DATASET SECTION
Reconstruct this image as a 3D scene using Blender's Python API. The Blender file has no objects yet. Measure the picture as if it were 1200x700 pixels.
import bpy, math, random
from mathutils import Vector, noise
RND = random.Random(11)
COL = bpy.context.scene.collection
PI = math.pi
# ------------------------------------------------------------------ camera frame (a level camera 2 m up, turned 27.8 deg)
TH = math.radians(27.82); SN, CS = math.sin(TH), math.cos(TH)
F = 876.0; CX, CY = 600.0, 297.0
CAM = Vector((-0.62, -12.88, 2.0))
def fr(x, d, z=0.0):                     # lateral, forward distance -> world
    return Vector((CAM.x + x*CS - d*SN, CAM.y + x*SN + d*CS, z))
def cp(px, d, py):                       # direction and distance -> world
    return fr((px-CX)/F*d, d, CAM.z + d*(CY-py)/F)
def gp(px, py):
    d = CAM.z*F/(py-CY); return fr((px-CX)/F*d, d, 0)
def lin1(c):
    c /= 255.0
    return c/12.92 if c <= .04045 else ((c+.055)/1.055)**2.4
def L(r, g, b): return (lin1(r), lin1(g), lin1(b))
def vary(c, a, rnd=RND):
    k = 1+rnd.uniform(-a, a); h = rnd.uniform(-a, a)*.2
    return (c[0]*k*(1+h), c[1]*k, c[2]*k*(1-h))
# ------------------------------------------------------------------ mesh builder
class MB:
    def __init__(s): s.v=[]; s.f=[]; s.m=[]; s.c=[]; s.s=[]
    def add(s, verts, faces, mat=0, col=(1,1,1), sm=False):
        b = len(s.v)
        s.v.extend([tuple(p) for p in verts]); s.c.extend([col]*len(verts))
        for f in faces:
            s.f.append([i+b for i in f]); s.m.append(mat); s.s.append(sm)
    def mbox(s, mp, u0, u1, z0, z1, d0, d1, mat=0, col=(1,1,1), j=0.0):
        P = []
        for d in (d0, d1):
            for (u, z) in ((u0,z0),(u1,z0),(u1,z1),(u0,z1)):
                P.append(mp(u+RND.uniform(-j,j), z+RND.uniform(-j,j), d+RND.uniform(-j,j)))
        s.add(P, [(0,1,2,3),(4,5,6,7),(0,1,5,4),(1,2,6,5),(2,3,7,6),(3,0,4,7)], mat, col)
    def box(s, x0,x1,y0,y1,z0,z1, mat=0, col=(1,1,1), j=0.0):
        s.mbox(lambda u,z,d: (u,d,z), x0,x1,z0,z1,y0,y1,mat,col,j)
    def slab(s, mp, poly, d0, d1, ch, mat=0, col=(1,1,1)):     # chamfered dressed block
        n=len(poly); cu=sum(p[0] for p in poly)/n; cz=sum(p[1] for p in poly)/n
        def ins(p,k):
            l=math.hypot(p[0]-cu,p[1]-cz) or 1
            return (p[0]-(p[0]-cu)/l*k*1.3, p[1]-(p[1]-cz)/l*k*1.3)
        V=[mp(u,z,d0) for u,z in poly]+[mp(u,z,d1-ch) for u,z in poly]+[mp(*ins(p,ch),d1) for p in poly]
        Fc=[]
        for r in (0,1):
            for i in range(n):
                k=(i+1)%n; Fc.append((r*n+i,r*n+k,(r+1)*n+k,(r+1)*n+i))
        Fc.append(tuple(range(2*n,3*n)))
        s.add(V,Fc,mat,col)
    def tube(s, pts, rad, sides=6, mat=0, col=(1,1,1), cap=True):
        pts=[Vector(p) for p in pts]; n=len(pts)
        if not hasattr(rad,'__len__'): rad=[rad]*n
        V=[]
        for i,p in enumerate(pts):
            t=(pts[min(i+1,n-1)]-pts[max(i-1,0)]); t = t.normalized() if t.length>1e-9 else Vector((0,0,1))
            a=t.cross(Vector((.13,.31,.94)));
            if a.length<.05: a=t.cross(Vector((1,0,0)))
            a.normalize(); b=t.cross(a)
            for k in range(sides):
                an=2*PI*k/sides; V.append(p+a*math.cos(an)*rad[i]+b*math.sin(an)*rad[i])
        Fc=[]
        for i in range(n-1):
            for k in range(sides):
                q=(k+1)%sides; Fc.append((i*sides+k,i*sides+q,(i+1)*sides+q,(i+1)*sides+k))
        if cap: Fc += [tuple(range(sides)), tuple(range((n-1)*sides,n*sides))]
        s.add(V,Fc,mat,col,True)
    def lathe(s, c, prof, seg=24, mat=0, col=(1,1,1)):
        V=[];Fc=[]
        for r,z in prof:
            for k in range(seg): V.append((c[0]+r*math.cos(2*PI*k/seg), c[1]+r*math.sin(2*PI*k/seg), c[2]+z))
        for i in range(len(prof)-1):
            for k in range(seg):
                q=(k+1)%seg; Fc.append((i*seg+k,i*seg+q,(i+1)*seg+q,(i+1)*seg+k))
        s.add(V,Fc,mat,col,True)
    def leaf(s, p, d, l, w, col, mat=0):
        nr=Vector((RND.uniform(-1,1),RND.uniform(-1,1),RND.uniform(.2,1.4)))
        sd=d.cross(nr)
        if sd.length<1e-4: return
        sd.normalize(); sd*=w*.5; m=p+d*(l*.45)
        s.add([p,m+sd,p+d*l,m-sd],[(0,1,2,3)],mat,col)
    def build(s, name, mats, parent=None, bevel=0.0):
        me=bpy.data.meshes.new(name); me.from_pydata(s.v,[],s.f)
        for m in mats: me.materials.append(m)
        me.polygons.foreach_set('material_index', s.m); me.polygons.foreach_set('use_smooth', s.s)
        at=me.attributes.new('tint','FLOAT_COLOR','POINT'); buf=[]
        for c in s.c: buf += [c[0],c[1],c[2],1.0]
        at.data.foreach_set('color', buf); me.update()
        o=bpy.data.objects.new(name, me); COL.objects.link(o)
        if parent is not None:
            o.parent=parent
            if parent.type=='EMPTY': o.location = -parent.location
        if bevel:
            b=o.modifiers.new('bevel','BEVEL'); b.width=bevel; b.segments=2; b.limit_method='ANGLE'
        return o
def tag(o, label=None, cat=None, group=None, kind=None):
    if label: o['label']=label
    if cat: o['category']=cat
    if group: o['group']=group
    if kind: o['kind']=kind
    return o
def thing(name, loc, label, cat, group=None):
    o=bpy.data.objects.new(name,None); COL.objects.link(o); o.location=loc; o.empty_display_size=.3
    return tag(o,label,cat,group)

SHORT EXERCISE
Output the full listing exactly as it stands.

REPLY TO THE EXERCISE
Reconstruct this image as a 3D scene using Blender's Python API. The Blender file has no objects yet. Measure the picture as if it were 1200x700 pixels.
import bpy, math, random
from mathutils import Vector, noise
RND = random.Random(11)
COL = bpy.context.scene.collection
PI = math.pi
# ------------------------------------------------------------------ camera frame (a level camera 2 m up, turned 27.8 deg)
TH = math.radians(27.82); SN, CS = math.sin(TH), math.cos(TH)
F = 876.0; CX, CY = 600.0, 297.0
CAM = Vector((-0.62, -12.88, 2.0))
def fr(x, d, z=0.0):                     # lateral, forward distance -> world
    return Vector((CAM.x + x*CS - d*SN, CAM.y + x*SN + d*CS, z))
def cp(px, d, py):                       # direction and distance -> world
    return fr((px-CX)/F*d, d, CAM.z + d*(CY-py)/F)
def gp(px, py):
    d = CAM.z*F/(py-CY); return fr((px-CX)/F*d, d, 0)
def lin1(c):
    c /= 255.0
    return c/12.92 if c <= .04045 else ((c+.055)/1.055)**2.4
def L(r, g, b): return (lin1(r), lin1(g), lin1(b))
def vary(c, a, rnd=RND):
    k = 1+rnd.uniform(-a, a); h = rnd.uniform(-a, a)*.2
    return (c[0]*k*(1+h), c[1]*k, c[2]*k*(1-h))
# ------------------------------------------------------------------ mesh builder
class MB:
    def __init__(s): s.v=[]; s.f=[]; s.m=[]; s.c=[]; s.s=[]
    def add(s, verts, faces, mat=0, col=(1,1,1), sm=False):
        b = len(s.v)
        s.v.extend([tuple(p) for p in verts]); s.c.extend([col]*len(verts))
        for f in faces:
            s.f.append([i+b for i in f]); s.m.append(mat); s.s.append(sm)
    def mbox(s, mp, u0, u1, z0, z1, d0, d1, mat=0, col=(1,1,1), j=0.0):
        P = []
        for d in (d0, d1):
            for (u, z) in ((u0,z0),(u1,z0),(u1,z1),(u0,z1)):
                P.append(mp(u+RND.uniform(-j,j), z+RND.uniform(-j,j), d+RND.uniform(-j,j)))
        s.add(P, [(0,1,2,3),(4,5,6,7),(0,1,5,4),(1,2,6,5),(2,3,7,6),(3,0,4,7)], mat, col)
    def box(s, x0,x1,y0,y1,z0,z1, mat=0, col=(1,1,1), j=0.0):
        s.mbox(lambda u,z,d: (u,d,z), x0,x1,z0,z1,y0,y1,mat,col,j)
    def slab(s, mp, poly, d0, d1, ch, mat=0, col=(1,1,1)):     # chamfered dressed block
        n=len(poly); cu=sum(p[0] for p in poly)/n; cz=sum(p[1] for p in poly)/n
        def ins(p,k):
            l=math.hypot(p[0]-cu,p[1]-cz) or 1
            return (p[0]-(p[0]-cu)/l*k*1.3, p[1]-(p[1]-cz)/l*k*1.3)
        V=[mp(u,z,d0) for u,z in poly]+[mp(u,z,d1-ch) for u,z in poly]+[mp(*ins(p,ch),d1) for p in poly]
        Fc=[]
        for r in (0,1):
            for i in range(n):
                k=(i+1)%n; Fc.append((r*n+i,r*n+k,(r+1)*n+k,(r+1)*n+i))
        Fc.append(tuple(range(2*n,3*n)))
        s.add(V,Fc,mat,col)
    def tube(s, pts, rad, sides=6, mat=0, col=(1,1,1), cap=True):
        pts=[Vector(p) for p in pts]; n=len(pts)
        if not hasattr(rad,'__len__'): rad=[rad]*n
        V=[]
        for i,p in enumerate(pts):
            t=(pts[min(i+1,n-1)]-pts[max(i-1,0)]); t = t.normalized() if t.length>1e-9 else Vector((0,0,1))
            a=t.cross(Vector((.13,.31,.94)));
            if a.length<.05: a=t.cross(Vector((1,0,0)))
            a.normalize(); b=t.cross(a)
            for k in range(sides):
                an=2*PI*k/sides; V.append(p+a*math.cos(an)*rad[i]+b*math.sin(an)*rad[i])
        Fc=[]
        for i in range(n-1):
            for k in range(sides):
                q=(k+1)%sides; Fc.append((i*sides+k,i*sides+q,(i+1)*sides+q,(i+1)*sides+k))
        if cap: Fc += [tuple(range(sides)), tuple(range((n-1)*sides,n*sides))]
        s.add(V,Fc,mat,col,True)
    def lathe(s, c, prof, seg=24, mat=0, col=(1,1,1)):
        V=[];Fc=[]
        for r,z in prof:
            for k in range(seg): V.append((c[0]+r*math.cos(2*PI*k/seg), c[1]+r*math.sin(2*PI*k/seg), c[2]+z))
        for i in range(len(prof)-1):
            for k in range(seg):
                q=(k+1)%seg; Fc.append((i*seg+k,i*seg+q,(i+1)*seg+q,(i+1)*seg+k))
        s.add(V,Fc,mat,col,True)
    def leaf(s, p, d, l, w, col, mat=0):
        nr=Vector((RND.uniform(-1,1),RND.uniform(-1,1),RND.uniform(.2,1.4)))
        sd=d.cross(nr)
        if sd.length<1e-4: return
        sd.normalize(); sd*=w*.5; m=p+d*(l*.45)
        s.add([p,m+sd,p+d*l,m-sd],[(0,1,2,3)],mat,col)
    def build(s, name, mats, parent=None, bevel=0.0):
        me=bpy.data.meshes.new(name); me.from_pydata(s.v,[],s.f)
        for m in mats: me.materials.append(m)
        me.polygons.foreach_set('material_index', s.m); me.polygons.foreach_set('use_smooth', s.s)
        at=me.attributes.new('tint','FLOAT_COLOR','POINT'); buf=[]
        for c in s.c: buf += [c[0],c[1],c[2],1.0]
        at.data.foreach_set('color', buf); me.update()
        o=bpy.data.objects.new(name, me); COL.objects.link(o)
        if parent is not None:
            o.parent=parent
            if parent.type=='EMPTY': o.location = -parent.location
        if bevel:
            b=o.modifiers.new('bevel','BEVEL'); b.width=bevel; b.segments=2; b.limit_method='ANGLE'
        return o
def tag(o, label=None, cat=None, group=None, kind=None):
    if label: o['label']=label
    if cat: o['category']=cat
    if group: o['group']=group
    if kind: o['kind']=kind
    return o
def thing(name, loc, label, cat, group=None):
    o=bpy.data.objects.new(name,None); COL.objects.link(o); o.location=loc; o.empty_display_size=.3
    return tag(o,label,cat,group)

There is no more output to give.